Ci sono però ben altre difficoltà, messe in luce anche da chi, in linea teorica, gioirebbe nel vedere il tempio ricostruito. «A livello tecnologico oggi tutto è possibile – spiega Sebastiano Tusa, noto archeologo e sovrintendente del Mare – ma in questo caso c’è una duplica difficoltà: non sappiamo come era fatto il tempio, mentre sappiamo che quando fu distrutto non era neanche stato ultimato». L’ultimo a muovere qualche passo nella strada della ricostruzione è stato Mario Luni, storico archeologo di Urbino, morto nel 2014. È stato soprattutto lui, nel 2011, insieme allo scrittore Valerio Massimo Manfredi, a trovare uno sponsor, la fondazione Sorgente group, ad avviare uno studio sulle rovine, a realizzare un plastico del tempio e a organizzare un convegno di tre giorni su pro e contro della ricostruzione. «Lumi – spiega Tusa – prese in esame il lato sud occidentale, eseguì dei saggi per capire come era era stato fatto. Partì da un rilievo precedente e lo migliorò, arrivando a un’ipotesi di ricostruzione, associando tutti i pezzi visibili alle varie colonne. Tuttavia uno studio approfondito e preliminare a una ricostruzione non è mai stato fatto, dovrebbe essere un’operazione binaria: da una parte si dovrebbero aprire tutte le rovine e collocare i rocchi (i blocchi di pietra ndr) in una vasta spianata. Dall’altra parte si dovrà presumibilmente scavare per far emergere quello che non è visibile e che non conosciamo. È un’operazione lunga – sottolinea l’archeologo – e servono certezze economiche e politiche». 

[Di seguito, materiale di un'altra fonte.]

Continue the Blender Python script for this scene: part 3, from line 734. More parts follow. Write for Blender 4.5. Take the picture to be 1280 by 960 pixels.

Sgarbi non è d’accordo: «Non servono tempi lunghi: si tratta di rimettere in piedi 40 colonne cadute», minimizza. Mentre sulle fonti di finanziamento è fiducioso, ma si sbilancia parzialmente. «Nei giorni scorsi ho parlato con la fondazione Sorgente group che nel 2011 era disponibile all’operazione, ma rimasero turbati perché nessuno diede seguito al convegno. Loro ci sono ancora. E poi ho chiesto a un banchiere milanese di cercare investitori. A breve, quando avrò un preventivo, potrò essere più preciso». La fondazione Sorgente opera nei settori degli immobili, della finanza e anche dei restauri. Stando a quanto dalla stessa dichiarato sul proprio sito, possiede un patrimonio immobiliare di circa cinque miliardi di euro. Ed è con l’azionista di maggioranza, l’imprenditore Valter Mainetti, che Sgarbi dice di avare un canale aperto. Tuttavia, stando a chi fu impegnato in prima linea nell’operazione del 2011, fu la stessa fondazione, dopo il convegno, a perdere l’interesse per il progetto di ricostruzione del tempio. Il neo assessore ai Beni culturali, poi, si tiene in serbo un jolly: quello di una ricostruzione che definisce «in 3D ma non virtuale, piuttosto fisica, con identici volumi ma con materiali diversi, partendo dall’esistente, da quello che resta del tempio, una ricostruzione allusiva». 

Sogni? Promesse di inizio mandato? O le basi per un’avventura che farebbe storia? «Se pensiamo a quanto costa costruire un chilometro di autostrada – analizza Tusa – la spesa per la ricostruzione del tempio G sarebbe comunque irrisoria. Quello che è certo che se si inizia, bisogna finire. Servono certezze politico istituzionali: non si può cambiare parere al passaggio da un assessore all’altro, o da un governo all’altro. Altrimenti diventeremmo lo zimbello del mondo».